Jon Maner, Nathan DeWall & Matthew Gailliot
Personality and Social Psychology Bulletin, April 2008, Pages 488-501

Abstract:
Results from two experiments suggest that observers selectively attend to male, but not female, targets displaying signs of social dominance. Participants overestimated the frequency of dominant men in rapidly presented stimulus arrays (Study 1) and visually fixated on dominant men in an eyetracking experiment (Study 2). When viewing female targets, participants attended to signs of physical attractiveness rather than social dominance. Findings fit with evolutionary models of mating, which imply that dominance and physical attractiveness sometimes tend to be prioritized preferentially in judgments of men versus women, respectively. Findings suggest that sex differences in human mating are observed not only at the level of overt mating preferences and choices but also at early stages of interpersonal perception. This research demonstrates the utility of examining early-in-the-stream social cognition through the functionalist lens of adaptationist thinking.

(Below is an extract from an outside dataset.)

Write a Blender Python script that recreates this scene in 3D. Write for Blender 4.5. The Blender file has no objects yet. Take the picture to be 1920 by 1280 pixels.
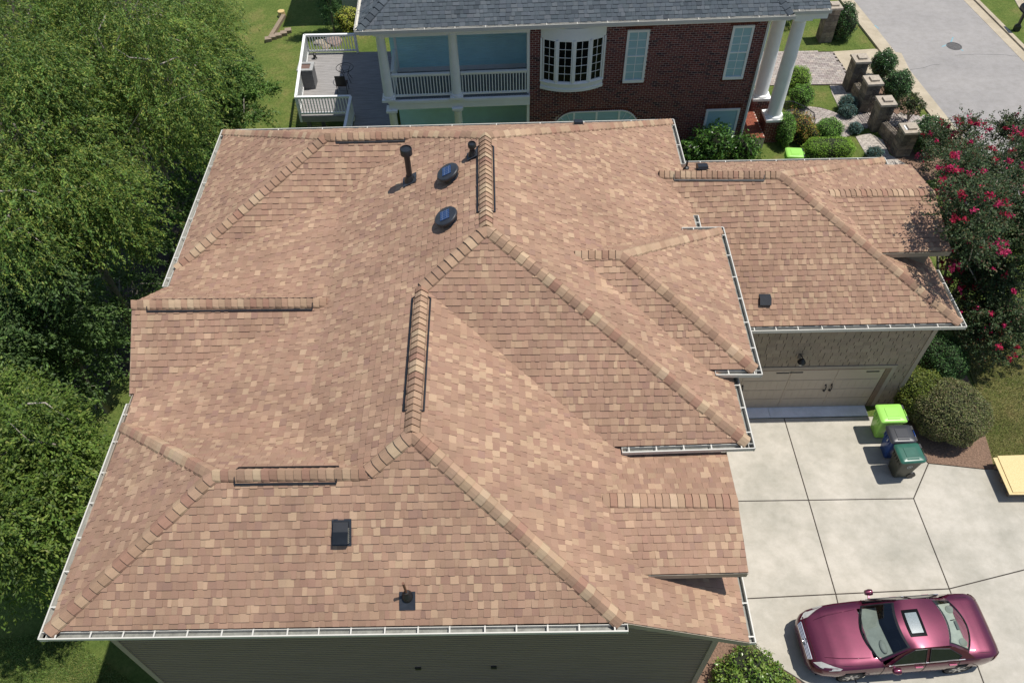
import bpy, math, random
import numpy as np
from mathutils import Vector, Matrix
from mathutils.geometry import tessellate_polygon

# ------------------------------------------------------------------ camera, sky, sun, exposure
SC = bpy.context.scene
COL = SC.collection
RND = random.Random(7)
NP = np.random.default_rng(11)
K = 1.07
CAM = np.array([0.0, 0.0, 19.5 * K])
PITCH, ROLL, YAW, FPX = 0.8793284559, -0.0193870582, 0.0006093782, 1496.66560
FWD = np.array([math.sin(YAW) * math.cos(PITCH), math.cos(YAW) * math.cos(PITCH), -math.sin(PITCH)])
_r = np.array([math.cos(YAW), -math.sin(YAW), 0.0]); _u = np.cross(_r, FWD)
RIGHT = math.cos(ROLL) * _r + math.sin(ROLL) * _u
UP = -math.sin(ROLL) * _r + math.cos(ROLL) * _u
cd = bpy.data.cameras.new('camera'); cam = bpy.data.objects.new('camera', cd); COL.objects.link(cam)
cd.sensor_width = 36.0; cd.lens = FPX / 1920 * 36.0; cd.clip_start = 0.1; cd.clip_end = 2000
cam.matrix_world = Matrix(((RIGHT[0], UP[0], -FWD[0], CAM[0]), (RIGHT[1], UP[1], -FWD[1], CAM[1]), (RIGHT[2], UP[2], -FWD[2], CAM[2]), (0, 0, 0, 1)))
SC.camera = cam

SUNV = np.array([0.36, 0.08, 1.0]); SUNV /= np.linalg.norm(SUNV)     # towards the sun
wd = bpy.data.worlds.new('World'); SC.world = wd; wd.use_nodes = True
wt = wd.node_tree; wt.nodes.clear()
wo = wt.nodes.new('ShaderNodeOutputWorld'); wb = wt.nodes.new('ShaderNodeBackground'); ws = wt.nodes.new('ShaderNodeTexSky')
ws.sky_type = 'NISHITA'; ws.sun_disc = False
ws.sun_elevation = math.asin(SUNV[2]); ws.sun_rotation = math.atan2(SUNV[0], SUNV[1])
ws.air_density = 1.0; ws.dust_density = 0.6; ws.ozone_density = 1.2
wb.inputs['Strength'].default_value = 0.10
wt.links.new(ws.outputs[0], wb.inputs[0]); wt.links.new(wb.outputs[0], wo.inputs[0])
ld = bpy.data.lights.new('sun', 'SUN'); ld.energy = 4.3; ld.angle = math.radians(0.53); ld.color = (1.0, 0.955, 0.88)
sun = bpy.data.objects.new('sun', ld); COL.objects.link(sun)
sun.rotation_mode = 'QUATERNION'; sun.rotation_quaternion = Vector(SUNV).to_track_quat('Z', 'Y'); sun.location = (30, 5, 60)
SC.view_settings.view_transform = 'Standard'; SC.view_settings.look = 'None'
SC.view_settings.exposure = 0.10; SC.view_settings.gamma = 1.0; SC.view_settings.use_curve_mapping = False

# ------------------------------------------------------------------ survey helpers: where a sight line meets a level or a wall
def ray(x, y): return FWD + RIGHT * (x - 960) / FPX - UP * (y - 640) / FPX
def gp(x, y, z=0.0):
    d = ray(x, y); return CAM + d * (z - CAM[2]) / d[2]
def gpl(x, y, n, dd):
    d = ray(x, y); n = np.asarray(n, float); return CAM + d * (dd - n @ CAM) / (n @ d)
def gpx(x, y, X): d = ray(x, y); return CAM + d * (X - CAM[0]) / d[0]
def gpy(x, y, Y): d = ray(x, y); return CAM + d * (Y - CAM[1]) / d[1]

# ------------------------------------------------------------------ materials
def newmat(name):
    m = bpy.data.materials.new(name); m.use_nodes = True
    return m, m.node_tree, m.node_tree.nodes['Principled BSDF']
def _noise(t, scale, detail=4, rough=0.6, coord='Object', stretch=None):
    tc = t.nodes.new('ShaderNodeTexCoord'); n = t.nodes.new('ShaderNodeTexNoise')
    n.inputs['Scale'].default_value = scale; n.inputs['Detail'].default_value = detail; n.inputs['Roughness'].default_value = rough
    src = tc.outputs[coord]
    if stretch:
        mp = t.nodes.new('ShaderNodeMapping'); mp.inputs['Scale'].default_value = stretch; t.links.new(src, mp.inputs[0]); src = mp.outputs[0]
    t.links.new(src, n.inputs['Vector']); return n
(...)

Here's what I think. Humans are sexually dimorphic, and muscle tone and mass also differ. Dominance hierarchies are based in part of objective dominance potential, and in the absence of other information a lot of that comes down to visual correlates of size and strength. If a man the size of my wife (5'3", 95 pounds) tried to give signals of dominance, he would get the hell beat out of him. Man strive for dominance, and won't concede to a tiny man without evidence.

So, these studies should control for size and strength. If you were comparing two people of the same potential dominance, in physical terms, I bet most of the "gender" difference would disappear.

I am 6'1", 250 pounds, can bench press my weight, and look like I can bench press my weight. Dominance signals from me may not be welcome, but they are not embarrassing. People think, "well, he's a big guy."

Dominance signals from a tiny person are going to be resented, and perhaps openly mocked.

Now, dominance hierarchies can be malleable, of course, when you have more information than just size. In my house, there is no question but that my wife occupies a higher position than I do. I am obedient and respectful, at all times, knowing that to act otherwise would bring me certain death.

(nod to KL for the references)

1 comment:

Anonymous said...

Us little guys are thankful for guns.

And just so you know, many of your dominance signals are embarrassing.